Japanese consumers have since lost their appetite for beef, causing prices to slump, after meat exceeding cesium safety limits was found in supermarkets.

“No matter what it takes and how much it costs, we have to check all the beef to remove consumer fears,” Shohei Murai, an Aeon senior executive, told reporters in Tokyo yesterday.

Topvalu Beef

The tested Wagyu beef products, sold under Aeon’s Topvalu brand will be stocked in 115 supermarkets in and around Tokyo before being made available nationwide, the retailer said.

Topvalu accounts for 60pc of Aeon’s domestic beef products, and the company will ensure its other domestically produced beef is tested after September, said Yasuhide Chikazawa, a corporate officer at Aeon.

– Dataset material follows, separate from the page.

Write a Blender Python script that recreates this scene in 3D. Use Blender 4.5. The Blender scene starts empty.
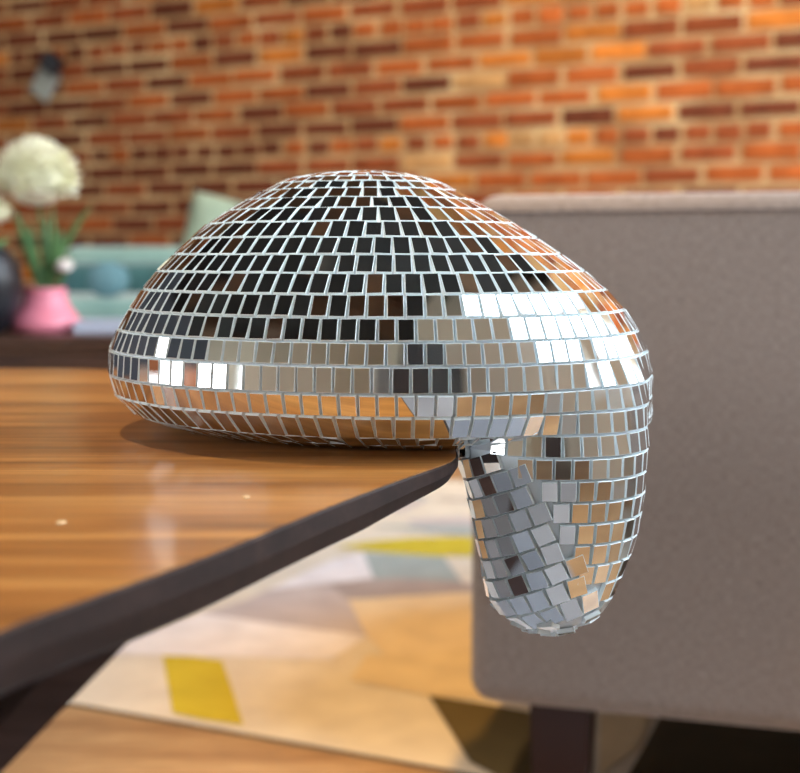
import bpy, bmesh, math, random
import numpy as np
from mathutils import Vector, Matrix, Quaternion
random.seed(7)
rng = np.random.RandomState(5)
C = bpy.context.scene.collection
R = math.radians
F = 1269.0                       # focal length in pixels of the 800 px wide frame
PITCH = math.atan((386.5 - 255) / F)
TZ = 0.50                        # table top height
CAMZ = TZ + 0.094

def ray(u, v):
    x = (u - 400) / F; y = -(v - 386.5) / F
    return Vector((x, math.cos(PITCH) + y * math.sin(PITCH), -math.sin(PITCH) + y * math.cos(PITCH)))
def floor_at(u, v, z=0.0):
    d = ray(u, v); k = (z - CAMZ) / d.z
    return (d.x * k, d.y * k)
def depth_at(u, v, y):
    d = ray(u, v); k = y / d.y
    return Vector((d.x * k, y, CAMZ + d.z * k))

# ------------------------------------------------------------------ materials
def new_mat(name):
    m = bpy.data.materials.new(name); m.use_nodes = True
    nt = m.node_tree
    return m, nt, nt.nodes['Principled BSDF']
def mat(name, col, rough=0.5, metal=0.0, spec=0.5, coat=0.0, sheen=0.0, trans=0.0, ior=1.45):
    m, nt, b = new_mat(name)
    b.inputs['Base Color'].default_value = (*col, 1)
    b.inputs['Roughness'].default_value = rough
    b.inputs['Metallic'].default_value = metal
    b.inputs['Specular IOR Level'].default_value = spec
    b.inputs['Coat Weight'].default_value = coat
    b.inputs['Sheen Weight'].default_value = sheen
    b.inputs['Transmission Weight'].default_value = trans
    b.inputs['IOR'].default_value = ior
    return m
def N(nt, t, **kw):
    n = nt.nodes.new(t)
    for k, v in kw.items():
        if k in n.inputs: n.inputs[k].default_value = v
        else: setattr(n, k, v)
    return n
def ramp(nt, stops):
    n = nt.nodes.new('ShaderNodeValToRGB'); e = n.color_ramp.elements
    while len(e) < len(stops): e.new(0.5)
    for el, (p, c) in zip(e, stops):
        el.position = p; el.color = (*c, 1)
    return n
def noise_mat(name, stops, scale=(1, 1, 1), nscale=8, detail=5, rough=0.6, bump=0.0, bscale=None, spec=0.4, sheen=0.0, coat=0.0, distortion=0.0, rot=(0, 0, 0), coat_rough=0.1):
    m, nt, b = new_mat(name); L = nt.links.new
    tc = N(nt, 'ShaderNodeTexCoord'); mp = N(nt, 'ShaderNodeMapping')
    mp.inputs['Scale'].default_value = scale; mp.inputs['Rotation'].default_value = rot
    L(tc.outputs['Object'], mp.inputs['Vector'])
    no = N(nt, 'ShaderNodeTexNoise'); no.inputs['Scale'].default_value = nscale; no.inputs['Detail'].default_value = detail
    no.inputs['Distortion'].default_value = distortion
    L(mp.outputs['Vector'], no.inputs['Vector'])
    r = ramp(nt, stops); L(no.outputs['Fac'], r.inputs['Fac']); L(r.outputs['Color'], b.inputs['Base Color'])
    b.inputs['Roughness'].default_value = rough; b.inputs['Specular IOR Level'].default_value = spec
    b.inputs['Sheen Weight'].default_value = sheen; b.inputs['Coat Weight'].default_value = coat
    b.inputs['Coat Roughness'].default_value = coat_rough
    if bump:
        n2 = N(nt, 'ShaderNodeTexNoise'); n2.inputs['Scale'].default_value = bscale or nscale; n2.inputs['Detail'].default_value = 4
        L(mp.outputs['Vector'], n2.inputs['Vector'])
        bp = N(nt, 'ShaderNodeBump'); bp.inputs['Strength'].default_value = bump; bp.inputs['Distance'].default_value = 0.002
        L(n2.outputs['Fac'], bp.inputs['Height']); L(bp.outputs['Normal'], b.inputs['Normal'])
    return m
def weave_mat(name, c1, c2, scale=900):
    m, nt, b = new_mat(name); L = nt.links.new
    tc = N(nt, 'ShaderNodeTexCoord')
    outs = []
    for sc in ((scale, scale, scale * 0.12), (scale * 0.12, scale * 0.12, scale)):
        mp = N(nt, 'ShaderNodeMapping'); mp.inputs['Scale'].default_value = [q / 10 for q in sc]
        L(tc.outputs['Object'], mp.inputs['Vector'])
        no = N(nt, 'ShaderNodeTexNoise'); no.inputs['Scale'].default_value = 10; no.inputs['Detail'].default_value = 3
        L(mp.outputs['Vector'], no.inputs['Vector']); outs.append(no.outputs['Fac'])
    ma = N(nt, 'ShaderNodeMath', operation='ADD'); L(outs[0], ma.inputs[0]); L(outs[1], ma.inputs[1])
    r = ramp(nt, [(0.0, c1), (1.0, c2)])
    mr = N(nt, 'ShaderNodeMapRange'); mr.inputs['From Min'].default_value = 0.75; mr.inputs['From Max'].default_value = 1.25
    L(ma.outputs[0], mr.inputs['Value']); L(mr.outputs[0], r.inputs['Fac']); L(r.outputs['Color'], b.inputs['Base Color'])
    b.inputs['Roughness'].default_value = 0.95; b.inputs['Specular IOR Level'].default_value = 0.15
    b.inputs['Sheen Weight'].default_value = 0.3
    bp = N(nt, 'ShaderNodeBump'); bp.inputs['Strength'].default_value = 0.4; bp.inputs['Distance'].default_value = 0.001
    L(ma.outputs[0], bp.inputs['Height']); L(bp.outputs['Normal'], b.inputs['Normal'])
    return m

M_mirror = mat('mirror_glass', (0.93, 0.945, 0.95), 0.012, 1.0)
M_edge = mat('glass_edge', (0.86, 0.94, 0.96), 0.18, 0.0, 1.0)
M_grout = mat('pale_backing', (0.78, 0.85, 0.90), 0.45, 0.0, 0.5)

# table wood: long flowing grain along x
def wood(name, dark, mid, light, sx=1.0, sy=11.0, rough=0.35, coat=0.3, rot=0.0, nscale=3.0):
    m, nt, b = new_mat(name); L = nt.links.new
    tc = N(nt, 'ShaderNodeTexCoord'); mp = N(nt, 'ShaderNodeMapping'); mp.inputs['Scale'].default_value = (sx, sy, sy)
    mp.inputs['Rotation'].default_value = (0, 0, rot)
    L(tc.outputs['Object'], mp.inputs['Vector'])
    a = N(nt, 'ShaderNodeTexNoise'); a.inputs['Scale'].default_value = nscale; a.inputs['Detail'].default_value = 6; a.inputs['Distortion'].default_value = 0.8
    L(mp.outputs['Vector'], a.inputs['Vector'])
    mp2 = N(nt, 'ShaderNodeMapping'); mp2.inputs['Scale'].default_value = (sx * 5, sy * 11, sy * 11); mp2.inputs['Rotation'].default_value = (0, 0, rot)
    L(tc.outputs['Object'], mp2.inputs['Vector'])
    c = N(nt, 'ShaderNodeTexNoise'); c.inputs['Scale'].default_value = 3; c.inputs['Detail'].default_value = 4
    L(mp2.outputs['Vector'], c.inputs['Vector'])
    r = ramp(nt, [(0.25, dark), (0.48, mid), (0.75, light)]); L(a.outputs['Fac'], r.inputs['Fac'])
    r2 = ramp(nt, [(0.3, (0.62, 0.58, 0.54)), (0.7, (1.15, 1.15, 1.15))]); L(c.outputs['Fac'], r2.inputs['Fac'])
    mx = N(nt, 'ShaderNodeMix', data_type='RGBA', blend_type='MULTIPLY'); mx.inputs[0].default_value = 0.8
    L(r.outputs['Color'], mx.inputs[6]); L(r2.outputs['Color'], mx.inputs[7]); L(mx.outputs[2], b.inputs['Base Color'])
    b.inputs['Roughness'].default_value = rough; b.inputs['Coat Weight'].default_value = coat; b.inputs['Coat Roughness'].default_value = 0.2
    b.inputs['Specular IOR Level'].default_value = 0.4
    return m
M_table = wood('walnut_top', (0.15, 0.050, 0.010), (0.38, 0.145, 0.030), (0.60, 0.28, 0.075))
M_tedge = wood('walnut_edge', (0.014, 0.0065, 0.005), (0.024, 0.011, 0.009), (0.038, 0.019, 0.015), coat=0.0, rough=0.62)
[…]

Tokyo-based regional manager for Meat & Livestock Australia, Melanie Brock, said the contaminated beef issue had escalated, and it was now a daily news item in Japanese media.

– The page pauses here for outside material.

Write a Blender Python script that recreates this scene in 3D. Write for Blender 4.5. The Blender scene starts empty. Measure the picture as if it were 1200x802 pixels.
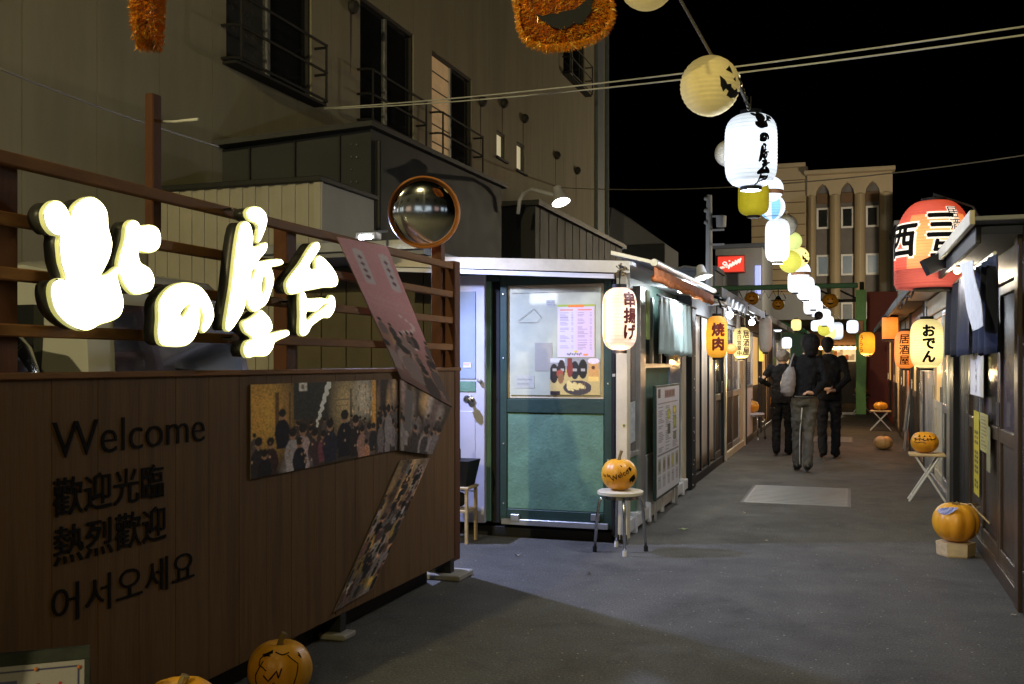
import bpy, bmesh, math, random
import numpy as np
from mathutils import Vector, Matrix
random.seed(7); NR = np.random.RandomState(5)
scn = bpy.context.scene
C = scn.collection
R = math.radians
# ------------------------------------------------------------------ camera
FOC = 1174.0; YAW = R(18.64); HZ = 425.0; EYE = 1.4
cd = bpy.data.cameras.new('camera'); cam = bpy.data.objects.new('camera', cd); C.objects.link(cam)
cd.sensor_width = 36.0; cd.lens = 36.0*FOC/1200; cd.shift_y = 24/1200; cd.clip_end = 600; cd.clip_start = .05
cam.location = (0, 0, EYE); cam.rotation_euler = (R(90), 0, YAW); scn.camera = cam
# ------------------------------------------------------------------ world, exposure
w = bpy.data.worlds.new('World'); scn.world = w; w.use_nodes = True
nt = w.node_tree; bg = nt.nodes['Background']
sky = nt.nodes.new('ShaderNodeTexSky'); sky.sky_type = 'NISHITA'; sky.sun_disc = False
sky.sun_elevation = R(-5); sky.sun_rotation = R(180); sky.air_density = 1.0
nt.links.new(sky.outputs[0], bg.inputs[0]); bg.inputs[1].default_value = 0.02
scn.view_settings.view_transform = 'Standard'; scn.view_settings.look = 'None'
scn.view_settings.exposure = 0; scn.view_settings.gamma = 1
scn.cycles.use_denoising = True; scn.cycles.max_bounces = 5; scn.cycles.diffuse_bounces = 3
scn.cycles.glossy_bounces = 3; scn.cycles.sample_clamp_indirect = 4
scn.cycles.caustics_reflective = False; scn.cycles.caustics_refractive = False

def ray(u, v):
    k = (u-600)/FOC; c, s = math.cos(YAW), math.sin(YAW)
    return Vector((-s+c*k, c+s*k, (HZ-v)/FOC))
def at(u, v, X=None, Y=None, Z=None, d=None):      # photo pixel + a known plane -> world point
    r = ray(u, v); o = Vector((0, 0, EYE))
    t = d if d is not None else (X/r.x if X is not None else Y/r.y if Y is not None else (Z-EYE)/r.z)
    return o + r*t
# ------------------------------------------------------------------ materials
def lin(c):
    return tuple(((x/255)/12.92 if x/255 <= .04045 else ((x/255+.055)/1.055)**2.4) for x in c)
def pm(name, col, rough=.6, metal=0., var=.18, scale=6., bump=.15, bscale=60., stretch=(1,1,1), em=None, es=0., coat=0., col2=None, c2=(.5,.7), dirt=0., spec=.5, trans=0.):
    m = bpy.data.materials.new(name); m.use_nodes = True; n = m.node_tree.nodes; L = m.node_tree.links
    b = n['Principled BSDF']; b.inputs['Roughness'].default_value = rough; b.inputs['Metallic'].default_value = metal
    b.inputs['Coat Weight'].default_value = coat; b.inputs['Specular IOR Level'].default_value = spec
    tc = n.new('ShaderNodeTexCoord'); mp = n.new('ShaderNodeMapping'); mp.inputs['Scale'].default_value = stretch
    L.new(tc.outputs['Object'], mp.inputs[0])
    nz = n.new('ShaderNodeTexNoise'); nz.inputs['Scale'].default_value = scale; nz.inputs['Detail'].default_value = 6; nz.inputs['Roughness'].default_value = .62
    L.new(mp.outputs[0], nz.inputs['Vector'])
    mr = n.new('ShaderNodeMapRange'); mr.inputs[1].default_value = .25; mr.inputs[2].default_value = .75
    mr.inputs[3].default_value = 1-var; mr.inputs[4].default_value = 1+var; L.new(nz.outputs[0], mr.inputs[0])
    mx = n.new('ShaderNodeVectorMath'); mx.operation = 'SCALE'; mx.inputs[0].default_value = col
    L.new(mr.outputs[0], mx.inputs['Scale']); out = mx.outputs[0]
    if col2 is not None:
        z2 = n.new('ShaderNodeTexNoise'); z2.inputs['Scale'].default_value = scale*.45; z2.inputs['Detail'].default_value = 8; L.new(mp.outputs[0], z2.inputs['Vector'])
        r2 = n.new('ShaderNodeMapRange'); r2.inputs[1].default_value = c2[0]; r2.inputs[2].default_value = c2[1]; L.new(z2.outputs[0], r2.inputs[0])
        mm = n.new('ShaderNodeMix'); mm.data_type = 'RGBA'; L.new(r2.outputs[0], mm.inputs[0]); L.new(out, mm.inputs[6]); mm.inputs[7].default_value = (*col2, 1); out = mm.outputs[2]
    L.new(out, b.inputs['Base Color'])
    if bump:
        nb = n.new('ShaderNodeTexNoise'); nb.inputs['Scale'].default_value = bscale; nb.inputs['Detail'].default_value = 4; L.new(mp.outputs[0], nb.inputs['Vector'])
        bp = n.new('ShaderNodeBump'); bp.inputs['Strength'].default_value = bump; bp.inputs['Distance'].default_value = .01
        L.new(nb.outputs[0], bp.inputs['Height']); L.new(bp.outputs[0], b.inputs['Normal'])
        rr = n.new('ShaderNodeMapRange'); rr.inputs[3].default_value = max(0.02, rough-.1); rr.inputs[4].default_value = min(1, rough+.12)
        L.new(nz.outputs[0], rr.inputs[0]); L.new(rr.outputs[0], b.inputs['Roughness'])
    if em is not None:
        b.inputs['Emission Color'].default_value = (*em, 1); b.inputs['Emission Strength'].default_value = es
    if trans: b.inputs['Transmission Weight'].default_value = trans
    return m
def glow(name, col, s, var=.12, scale=9., edge=None):                # paper lit from inside
    m = pm(name, tuple(min(.8, x*.6+.1) for x in col), .8, bump=.1, var=.1)
    n = m.node_tree.nodes; L = m.node_tree.links; b = n['Principled BSDF']
    nz = n.new('ShaderNodeTexNoise'); nz.inputs['Scale'].default_value = scale; tc = n.new('ShaderNodeTexCoord'); L.new(tc.outputs['Object'], nz.inputs['Vector'])
    mr = n.new('ShaderNodeMapRange'); mr.inputs[3].default_value = s*(1-var*2); mr.inputs[4].default_value = s*(1+var*2); L.new(nz.outputs[0], mr.inputs[0])
    b.inputs['Emission Color'].default_value = (*col, 1)
    # the paper level with the bulb inside glows most
    sx = n.new('ShaderNodeSeparateXYZ'); L.new(tc.outputs['Object'], sx.inputs[0])
    sq = n.new('ShaderNodeMath'); sq.operation = 'ABSOLUTE'; L.new(sx.outputs[2], sq.inputs[0])
    fo = n.new('ShaderNodeMapRange'); fo.interpolation_type = 'SMOOTHSTEP'; fo.inputs[1].default_value = .03; fo.inputs[2].default_value = .26; fo.inputs[3].default_value = 1.3; fo.inputs[4].default_value = .62; L.new(sq.outputs[0], fo.inputs[0])
    mu = n.new('ShaderNodeMath'); mu.operation = 'MULTIPLY'; L.new(mr.outputs[0], mu.inputs[0]); L.new(fo.outputs[0], mu.inputs[1]); 
    # bamboo hoops under the paper block a little of the light
    sn = n.new('ShaderNodeMath'); sn.operation = 'MULTIPLY'; sn.inputs[1].default_value = 2*math.pi/.026; L.new(sx.outputs[2], sn.inputs[0])
    si = n.new('ShaderNodeMath'); si.operation = 'SINE'; L.new(sn.outputs[0], si.inputs[0])
    hp = n.new('ShaderNodeMapRange'); hp.inputs[1].default_value = .45; hp.inputs[2].default_value = 1.; hp.inputs[3].default_value = 1.; hp.inputs[4].default_value = .74; L.new(si.outputs[0], hp.inputs[0])
    m3 = n.new('ShaderNodeMath'); m3.operation = 'MULTIPLY'; L.new(mu.outputs[0], m3.inputs[0]); L.new(hp.outputs[0], m3.inputs[1]); L.new(m3.outputs[0], b.inputs['Emission Strength'])
    return m
def vcm(name, rough=.5, gloss=0., em=0.):                            # flat print carried by a colour attribute
    m = bpy.data.materials.new(name); m.use_nodes = True; n = m.node_tree.nodes; b = n['Principled BSDF']
    a = n.new('ShaderNodeVertexColor'); a.layer_name = 'print'; m.node_tree.links.new(a.outputs[0], b.inputs['Base Color'])
    b.inputs['Roughness'].default_value = rough; b.inputs['Coat Weight'].default_value = gloss
    if em:
        m.node_tree.links.new(a.outputs[0], b.inputs['Emission Color']); b.inputs['Emission Strength'].default_value = em
    return m
M = {}
M['asphalt'] = None
M['cladding'] = pm('wood_cladding', (.160,.088,.037), .7, var=.18, scale=5, stretch=(6,6,.5), bump=.25, bscale=14, col2=(.118,.064,.028), spec=.2)
M['rail'] = pm('stained_wood', (.23,.105,.035), .7, spec=.2, var=.3, scale=5, stretch=(3,.7,3), bump=.2, bscale=20)
M['darkrail'] = pm('dark_stained_wood', (.11,.045,.022), .7, spec=.2, var=.25, scale=5, stretch=(3,3,.7), bump=.2, bscale=20)
M['ink'] = pm('black_ink', (.008,.007,.006), .8, var=.1, bump=0, spec=.1)
M['black'] = pm('black_plastic', (.014,.014,.016), .65, bump=.05, spec=.25)
M['can'] = pm('painted_letter_can', (.03,.03,.028), .4, bump=.03)
M['face'] = pm('lit_acrylic_face', (.8,.8,.7), .4, em=(1.,.93,.60), es=9, bump=0)
M['edge'] = pm('added_halo_rim', (.7,.7,.4), .4, em=(.80,.76,.22), es=.55, bump=0)  # dim yellow emission imitating the halo around the letters
M['wallA'] = pm('cream_siding', (.40,.36,.245), .8, var=.12, scale=1.2, stretch=(2,2,.35), bump=.25, bscale=40, col2=(.31,.275,.19), c2=(.5,.8))
M['seam'] = pm('joint_sealant', (.20,.17,.12), .8)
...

“The ramifications are getting broader as the extent of the contamination and area covered by the meat ban and suspensions grows to include additional prefectures. The event has now taken on additional emotional and political overtones, with issues of compensation arising.”

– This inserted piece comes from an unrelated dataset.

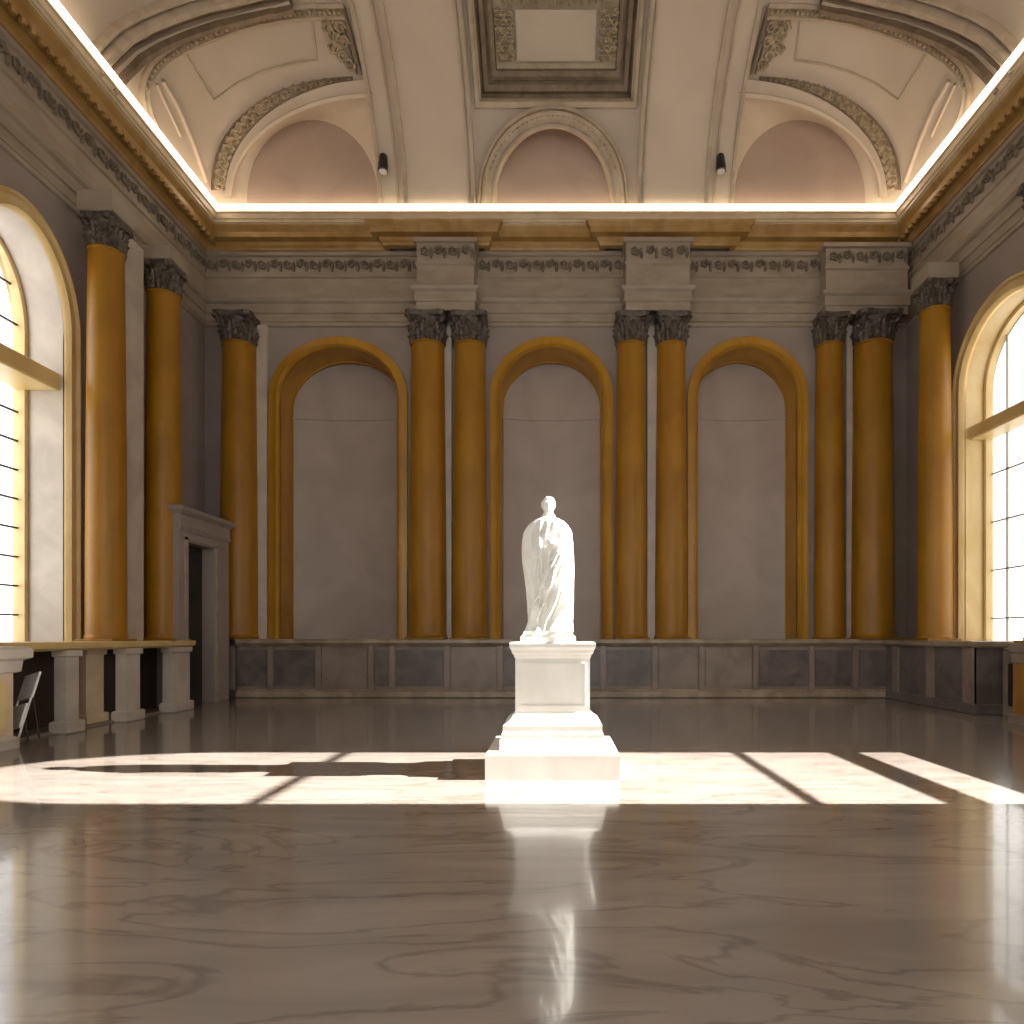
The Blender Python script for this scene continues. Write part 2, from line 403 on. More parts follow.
# carved relief in the frieze (acanthus bumps) and egg row under the side cornice
def scroll(mb, c, t, b, nrm, s, turn=1, r=.16, steps=11):
    pts = []; rad = []
    for k in range(steps):
        a = k/(steps-1)*1.5*2*PI*turn; q = s*(1-.8*k/(steps-1))*.5
        pts.append(c+t*q*math.cos(a)+b*q*math.sin(a)+nrm*.02); rad.append(s*r*(1-.5*k/(steps-1)))
    mb.tube(pts, rad, 5, up=nrm)
def leafblob(mb, c, t, b, nrm, L, W, H):
    rows = []
    for k in range(5):
        q = k/4; wv = W*math.sin(PI*(.15+.8*q)); h = H*math.sin(PI*(.1+.85*q))
        p = c+t*(L*(q-.5))
        rows.append([p-b*wv, p-b*wv*.5+nrm*h, p+nrm*h*.7, p+b*wv*.5+nrm*h, p+b*wv])
    mb.loft(rows)
def frieze_run(mb, p0, p1, nrm, z0, z1):
    L = (p1-p0).length; t = (p1-p0).normalized(); up = Vector((0, 0, 1)); n = max(1, int(L/.34))
    for k in range(n):
        c = p0+t*(L*(k+.5)/n); c.z = (z0+z1)/2
        scroll(mb, c+up*.03, t, up, nrm, .26, 1 if k % 2 else -1, .17, 9)
        leafblob(mb, c+t*.16-up*.02, up, t, nrm, (z1-z0)*.8, .05, .05)
def face_runs(path, off):
    out = []
    for a, b in zip(path, path[1:]):
        dx, dy = b[0]-a[0], b[1]-a[1]; l = math.hypot(dx, dy); nx, ny = dy/l, -dx/l
        if l > .7: out.append((Vector((a[0]+nx*off, a[1]+ny*off, 0)), Vector((b[0]+nx*off, b[1]+ny*off, 0)), Vector((nx, ny, 0))))
    return out
mb_f = MB(); mb_g = MB()
for (a, b, nn) in face_runs(ENT, .04):
    if abs(nn.x) > .5:                            # side walls: only the stretch in front of the camera
        if a.y < 6: a = Vector((a.x, 5.5, 0))
        if b.y < 6: b = Vector((b.x, 5.5, 0))
        frieze_run(mb_f, a, b, nn, 11.3, 11.68)
        t = (b-a).normalized(); L = (b-a).length
        for k in range(int(L/.2)):
            c = a+t*(.2*k+.1)+nn*.34; c.z = 12.0; mb_g.ball(c, .07, .07, .07, 6, 4)
    else: frieze_run(mb_f, a, b, nn, 11.3, 11.68)
struct(mb_f.build('trim_7', M['relief'])); struct(mb_g.build('trim_8', M['gilt'], smooth=True))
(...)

Mr Brock said it was likely that other Japanese meat companies would now follow Aeon’s lead in initiating private testing. However the Aeon company’s move did not suggest it was lacking in confidence in Government-directed testing work.

“Aeon itself has a strong long-term reputation for ‘going that extra step’ in caring for the health and welfare of its customers, and that applies here, despite the obvious cost involved,” she said. 

A large yakiniku restaurant chain this afternoon announced that it, too, will initiate independent testing for contamination, extending such programs from Japanese retail into food service as well.

Nippon Meat Packers, Japan’s biggest meat processor, is also considering measures around beef screening. A company spokesman told Bloomberg that Nippon was asking business partners to test all the beef produced across Japan for cesium, regardless of the region from which it came.

This program had started on July 22, a spokesman for Japan’s biggest retailer and operator of the Ito-Yokado supermarket chain said.

Aeon has contracts with 1500 farmers across the country to supply its Topvalu branded product. Half the farms are in the southern region of Japan’s southern island of Kyushu, more than 1000km from the Fukushima power plant.

Under the retailer’s testing program, 1kg samples will be taken from each carcase and sent to one of five laboratories to confirm the absence of cesium levels exceeding government safety standards.

Aeon aims to double its offering of Topvalu Wagyu products, which it plans to sell in its 1000 outlets by August, according to the company’s statement. It will also increase imports of beef from its company-owned feedlot operations in Tasmania by 30 to 50pc, and sell the products under the Topvalu brand.

A senior company executive told Ms Brock that its recent Australia Fair promotion had been ‘particularly successful’, despite being held during the earliest stages of the contamination crisis before consumer awareness and concern grew.

“Japanese retailers and food service companies have since been inundated with calls from consumer protection groups and individual consumers asking for assurances about what beef they are using,” Ms Brock said.

As the crisis has broadened beyond the immediate area around Tokyo to other areas, there was more evidence of place of origin emerging in domestic beef. Normal descriptors like ‘domestic beef’ had been replaced with words like ‘sourced from southern Kyushu.’

“As customers’ recent concern about place of origin, traceability and iron-clad food safety systems has risen, MLA has fielded a lot of calls from existing customers and other food service and retail operators looking to increase or establish imported beef supplies out of Australia,” Ms Brock said.

The big impediment to that was currency – not only the very weak US$ against the Japanese yen (currently worth about ¥Y77.5), but also the strength of the A$. Despite this competitive disadvantage, there was already strong inquiry for product out of Australia.